A block of data:
--- begin ---
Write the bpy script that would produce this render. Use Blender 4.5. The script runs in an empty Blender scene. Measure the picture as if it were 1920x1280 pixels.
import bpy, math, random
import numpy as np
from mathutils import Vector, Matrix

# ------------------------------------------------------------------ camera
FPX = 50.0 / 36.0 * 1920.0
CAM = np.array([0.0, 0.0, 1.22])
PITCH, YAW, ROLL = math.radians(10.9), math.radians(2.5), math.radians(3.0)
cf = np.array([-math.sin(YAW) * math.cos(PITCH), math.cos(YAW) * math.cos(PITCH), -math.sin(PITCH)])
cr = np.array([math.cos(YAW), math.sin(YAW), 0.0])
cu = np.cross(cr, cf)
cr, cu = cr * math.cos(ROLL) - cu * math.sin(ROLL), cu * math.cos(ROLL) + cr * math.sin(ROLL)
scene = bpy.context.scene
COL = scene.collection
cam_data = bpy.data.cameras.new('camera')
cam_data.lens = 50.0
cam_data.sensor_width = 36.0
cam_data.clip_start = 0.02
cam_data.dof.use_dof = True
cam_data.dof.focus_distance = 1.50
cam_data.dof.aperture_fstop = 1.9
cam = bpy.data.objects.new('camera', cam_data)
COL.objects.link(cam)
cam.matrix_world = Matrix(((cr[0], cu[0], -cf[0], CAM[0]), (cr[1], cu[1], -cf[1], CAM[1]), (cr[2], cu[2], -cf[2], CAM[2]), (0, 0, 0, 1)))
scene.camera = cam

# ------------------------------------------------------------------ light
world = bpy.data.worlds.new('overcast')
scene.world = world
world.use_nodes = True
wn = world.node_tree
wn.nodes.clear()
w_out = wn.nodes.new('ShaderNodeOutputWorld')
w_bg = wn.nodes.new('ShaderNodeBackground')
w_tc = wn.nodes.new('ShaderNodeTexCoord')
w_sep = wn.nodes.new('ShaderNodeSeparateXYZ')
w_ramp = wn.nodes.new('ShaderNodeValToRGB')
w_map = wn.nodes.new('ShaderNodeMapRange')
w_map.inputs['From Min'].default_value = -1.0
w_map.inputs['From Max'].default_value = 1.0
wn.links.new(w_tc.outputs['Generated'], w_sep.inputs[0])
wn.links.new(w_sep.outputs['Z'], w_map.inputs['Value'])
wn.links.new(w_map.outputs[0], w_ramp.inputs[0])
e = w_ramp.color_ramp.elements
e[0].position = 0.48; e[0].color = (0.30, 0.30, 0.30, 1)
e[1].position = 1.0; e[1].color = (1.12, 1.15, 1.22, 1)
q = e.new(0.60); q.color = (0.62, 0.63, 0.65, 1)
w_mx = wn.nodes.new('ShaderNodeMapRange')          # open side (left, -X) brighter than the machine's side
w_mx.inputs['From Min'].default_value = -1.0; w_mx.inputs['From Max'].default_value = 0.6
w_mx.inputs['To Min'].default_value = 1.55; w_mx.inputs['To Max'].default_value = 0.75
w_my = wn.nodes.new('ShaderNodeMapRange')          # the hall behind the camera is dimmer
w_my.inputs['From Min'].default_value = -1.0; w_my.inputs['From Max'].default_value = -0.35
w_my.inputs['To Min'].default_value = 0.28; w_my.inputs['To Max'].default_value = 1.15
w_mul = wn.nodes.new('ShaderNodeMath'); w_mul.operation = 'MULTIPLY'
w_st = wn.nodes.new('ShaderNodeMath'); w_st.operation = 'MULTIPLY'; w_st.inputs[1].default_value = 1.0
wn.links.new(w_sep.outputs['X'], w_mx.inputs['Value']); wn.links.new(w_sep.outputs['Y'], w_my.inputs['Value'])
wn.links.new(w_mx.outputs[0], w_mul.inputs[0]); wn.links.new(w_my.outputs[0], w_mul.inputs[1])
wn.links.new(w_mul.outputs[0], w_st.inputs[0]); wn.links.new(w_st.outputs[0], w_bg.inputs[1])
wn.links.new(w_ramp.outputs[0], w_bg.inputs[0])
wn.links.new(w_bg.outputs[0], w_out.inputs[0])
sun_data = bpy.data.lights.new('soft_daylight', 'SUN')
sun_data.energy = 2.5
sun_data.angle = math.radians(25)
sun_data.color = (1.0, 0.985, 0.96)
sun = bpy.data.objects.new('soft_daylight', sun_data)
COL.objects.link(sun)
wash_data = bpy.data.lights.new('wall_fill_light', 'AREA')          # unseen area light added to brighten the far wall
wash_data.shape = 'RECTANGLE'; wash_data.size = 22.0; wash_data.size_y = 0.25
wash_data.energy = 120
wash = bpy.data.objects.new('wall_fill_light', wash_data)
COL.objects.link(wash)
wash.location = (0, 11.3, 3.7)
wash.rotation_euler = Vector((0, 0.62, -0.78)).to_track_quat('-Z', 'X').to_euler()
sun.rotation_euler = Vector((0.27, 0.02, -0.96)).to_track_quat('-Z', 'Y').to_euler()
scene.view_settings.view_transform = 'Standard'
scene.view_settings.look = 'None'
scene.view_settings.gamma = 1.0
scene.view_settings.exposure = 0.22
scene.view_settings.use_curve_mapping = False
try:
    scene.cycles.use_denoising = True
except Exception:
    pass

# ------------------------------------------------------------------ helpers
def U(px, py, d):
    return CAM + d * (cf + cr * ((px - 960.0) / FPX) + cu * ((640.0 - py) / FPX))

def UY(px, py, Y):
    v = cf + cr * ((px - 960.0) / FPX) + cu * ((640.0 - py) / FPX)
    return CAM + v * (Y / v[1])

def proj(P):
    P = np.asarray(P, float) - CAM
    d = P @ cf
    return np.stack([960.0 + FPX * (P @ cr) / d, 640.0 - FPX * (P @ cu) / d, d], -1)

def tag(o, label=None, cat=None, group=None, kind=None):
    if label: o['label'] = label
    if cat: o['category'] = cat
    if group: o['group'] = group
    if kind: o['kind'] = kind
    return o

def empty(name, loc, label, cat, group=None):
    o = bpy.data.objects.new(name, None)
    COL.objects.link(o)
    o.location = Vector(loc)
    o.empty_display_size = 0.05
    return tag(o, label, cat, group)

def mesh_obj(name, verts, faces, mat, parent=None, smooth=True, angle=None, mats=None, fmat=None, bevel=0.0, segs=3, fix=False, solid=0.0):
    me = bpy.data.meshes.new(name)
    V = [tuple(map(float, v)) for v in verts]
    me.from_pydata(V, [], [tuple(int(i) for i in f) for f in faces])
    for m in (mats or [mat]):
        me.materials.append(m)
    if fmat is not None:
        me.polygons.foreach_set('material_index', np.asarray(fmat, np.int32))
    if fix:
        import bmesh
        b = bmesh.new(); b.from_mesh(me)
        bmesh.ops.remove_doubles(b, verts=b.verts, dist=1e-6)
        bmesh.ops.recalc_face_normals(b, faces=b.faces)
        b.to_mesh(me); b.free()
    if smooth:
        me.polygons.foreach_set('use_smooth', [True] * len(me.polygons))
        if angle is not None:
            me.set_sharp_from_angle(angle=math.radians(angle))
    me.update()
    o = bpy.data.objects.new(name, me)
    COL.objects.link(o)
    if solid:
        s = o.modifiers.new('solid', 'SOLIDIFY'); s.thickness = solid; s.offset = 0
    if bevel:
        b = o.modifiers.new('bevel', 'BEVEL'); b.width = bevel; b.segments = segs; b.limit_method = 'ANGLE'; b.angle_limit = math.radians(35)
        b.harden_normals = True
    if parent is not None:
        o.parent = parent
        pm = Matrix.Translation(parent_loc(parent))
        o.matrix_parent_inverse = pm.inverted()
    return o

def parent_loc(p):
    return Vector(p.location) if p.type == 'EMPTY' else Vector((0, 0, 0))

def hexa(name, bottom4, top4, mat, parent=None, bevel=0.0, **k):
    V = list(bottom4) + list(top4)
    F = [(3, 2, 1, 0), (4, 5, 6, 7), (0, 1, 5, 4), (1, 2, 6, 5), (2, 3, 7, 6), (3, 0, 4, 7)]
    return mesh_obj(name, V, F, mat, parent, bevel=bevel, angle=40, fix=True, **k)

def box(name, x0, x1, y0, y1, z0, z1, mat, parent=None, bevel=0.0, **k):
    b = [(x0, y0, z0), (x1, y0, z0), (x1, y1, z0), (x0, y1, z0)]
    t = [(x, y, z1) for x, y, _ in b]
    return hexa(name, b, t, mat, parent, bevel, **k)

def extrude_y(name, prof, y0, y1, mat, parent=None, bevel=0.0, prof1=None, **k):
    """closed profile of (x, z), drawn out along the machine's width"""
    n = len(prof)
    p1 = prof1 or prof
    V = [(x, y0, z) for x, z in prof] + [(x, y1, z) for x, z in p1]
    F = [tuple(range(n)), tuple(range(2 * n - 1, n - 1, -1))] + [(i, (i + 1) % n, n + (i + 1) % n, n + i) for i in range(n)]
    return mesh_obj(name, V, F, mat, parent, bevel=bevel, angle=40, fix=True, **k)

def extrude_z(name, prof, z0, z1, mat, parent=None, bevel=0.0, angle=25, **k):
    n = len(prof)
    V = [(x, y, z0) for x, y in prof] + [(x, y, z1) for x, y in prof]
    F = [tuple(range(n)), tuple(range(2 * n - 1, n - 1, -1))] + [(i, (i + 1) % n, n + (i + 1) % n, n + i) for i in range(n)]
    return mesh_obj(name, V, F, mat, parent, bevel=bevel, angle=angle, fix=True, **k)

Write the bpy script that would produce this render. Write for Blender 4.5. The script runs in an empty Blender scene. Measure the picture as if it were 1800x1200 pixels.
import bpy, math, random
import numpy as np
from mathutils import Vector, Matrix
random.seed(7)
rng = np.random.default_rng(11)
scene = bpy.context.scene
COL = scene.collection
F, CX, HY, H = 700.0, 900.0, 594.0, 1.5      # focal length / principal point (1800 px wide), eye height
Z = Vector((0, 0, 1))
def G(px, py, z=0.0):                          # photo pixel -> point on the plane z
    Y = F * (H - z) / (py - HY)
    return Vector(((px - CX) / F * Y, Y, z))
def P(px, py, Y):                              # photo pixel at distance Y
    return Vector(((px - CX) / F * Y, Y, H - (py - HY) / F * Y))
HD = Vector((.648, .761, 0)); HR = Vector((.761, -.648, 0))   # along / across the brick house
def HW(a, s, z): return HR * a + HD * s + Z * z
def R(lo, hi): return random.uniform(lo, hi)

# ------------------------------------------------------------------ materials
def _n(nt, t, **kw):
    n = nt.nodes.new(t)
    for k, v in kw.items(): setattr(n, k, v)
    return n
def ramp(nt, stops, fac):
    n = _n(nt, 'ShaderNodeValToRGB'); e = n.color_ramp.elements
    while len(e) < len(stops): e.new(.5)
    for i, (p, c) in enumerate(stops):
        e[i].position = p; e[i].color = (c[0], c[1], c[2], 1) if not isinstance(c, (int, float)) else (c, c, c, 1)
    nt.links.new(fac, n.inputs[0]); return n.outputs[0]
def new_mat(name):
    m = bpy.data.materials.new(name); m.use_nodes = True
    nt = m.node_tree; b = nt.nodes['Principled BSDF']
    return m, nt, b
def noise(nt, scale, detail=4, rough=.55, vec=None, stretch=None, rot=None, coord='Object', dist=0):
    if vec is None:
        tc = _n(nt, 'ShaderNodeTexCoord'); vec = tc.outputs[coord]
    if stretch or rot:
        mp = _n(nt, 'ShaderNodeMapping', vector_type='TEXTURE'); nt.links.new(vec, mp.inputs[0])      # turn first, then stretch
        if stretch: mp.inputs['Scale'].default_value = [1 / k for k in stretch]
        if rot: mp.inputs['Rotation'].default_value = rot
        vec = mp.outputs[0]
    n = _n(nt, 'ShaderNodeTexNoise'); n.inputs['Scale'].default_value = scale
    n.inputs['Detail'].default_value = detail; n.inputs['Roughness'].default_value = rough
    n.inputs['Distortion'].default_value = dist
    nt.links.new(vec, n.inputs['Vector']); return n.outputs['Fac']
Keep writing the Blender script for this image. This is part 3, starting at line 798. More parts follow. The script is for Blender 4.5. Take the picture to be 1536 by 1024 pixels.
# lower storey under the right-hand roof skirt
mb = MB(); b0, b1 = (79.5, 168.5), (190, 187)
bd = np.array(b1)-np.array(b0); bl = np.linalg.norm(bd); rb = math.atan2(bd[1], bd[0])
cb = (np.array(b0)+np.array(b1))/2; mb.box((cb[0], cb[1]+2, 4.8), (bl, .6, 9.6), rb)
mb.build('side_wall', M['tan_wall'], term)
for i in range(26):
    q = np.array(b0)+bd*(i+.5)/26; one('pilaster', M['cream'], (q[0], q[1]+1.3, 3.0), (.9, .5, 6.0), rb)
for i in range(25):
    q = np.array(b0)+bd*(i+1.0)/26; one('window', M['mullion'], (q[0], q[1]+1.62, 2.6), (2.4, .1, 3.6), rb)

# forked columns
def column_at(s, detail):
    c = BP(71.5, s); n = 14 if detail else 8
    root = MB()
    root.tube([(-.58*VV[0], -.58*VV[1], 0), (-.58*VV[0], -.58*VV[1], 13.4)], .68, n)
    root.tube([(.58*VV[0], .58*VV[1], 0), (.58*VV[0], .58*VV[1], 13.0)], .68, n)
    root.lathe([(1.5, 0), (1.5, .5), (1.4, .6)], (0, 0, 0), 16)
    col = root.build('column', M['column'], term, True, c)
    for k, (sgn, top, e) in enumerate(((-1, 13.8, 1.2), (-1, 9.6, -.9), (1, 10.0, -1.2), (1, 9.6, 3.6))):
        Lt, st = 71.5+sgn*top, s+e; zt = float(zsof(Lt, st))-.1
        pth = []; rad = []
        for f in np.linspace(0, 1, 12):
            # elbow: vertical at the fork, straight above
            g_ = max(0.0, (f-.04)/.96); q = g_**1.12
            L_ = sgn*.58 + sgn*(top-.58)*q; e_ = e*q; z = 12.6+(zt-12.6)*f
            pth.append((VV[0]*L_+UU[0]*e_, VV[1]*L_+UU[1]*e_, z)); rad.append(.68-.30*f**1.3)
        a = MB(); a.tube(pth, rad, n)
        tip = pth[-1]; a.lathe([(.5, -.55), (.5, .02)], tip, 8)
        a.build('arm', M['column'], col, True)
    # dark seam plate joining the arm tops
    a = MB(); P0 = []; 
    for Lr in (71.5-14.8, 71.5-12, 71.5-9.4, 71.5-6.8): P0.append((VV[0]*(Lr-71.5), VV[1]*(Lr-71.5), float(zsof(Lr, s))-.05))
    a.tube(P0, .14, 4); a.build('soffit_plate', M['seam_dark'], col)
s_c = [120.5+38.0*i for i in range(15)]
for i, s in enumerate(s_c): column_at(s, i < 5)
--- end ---
## Work to do
Find the word "Measure" in the data and copy out each line where it turns up.

## Solution to this problem
Write the bpy script that would produce this render. Use Blender 4.5. The script runs in an empty Blender scene. Measure the picture as if it were 1920x1280 pixels.
Write the bpy script that would produce this render. Write for Blender 4.5. The script runs in an empty Blender scene. Measure the picture as if it were 1800x1200 pixels.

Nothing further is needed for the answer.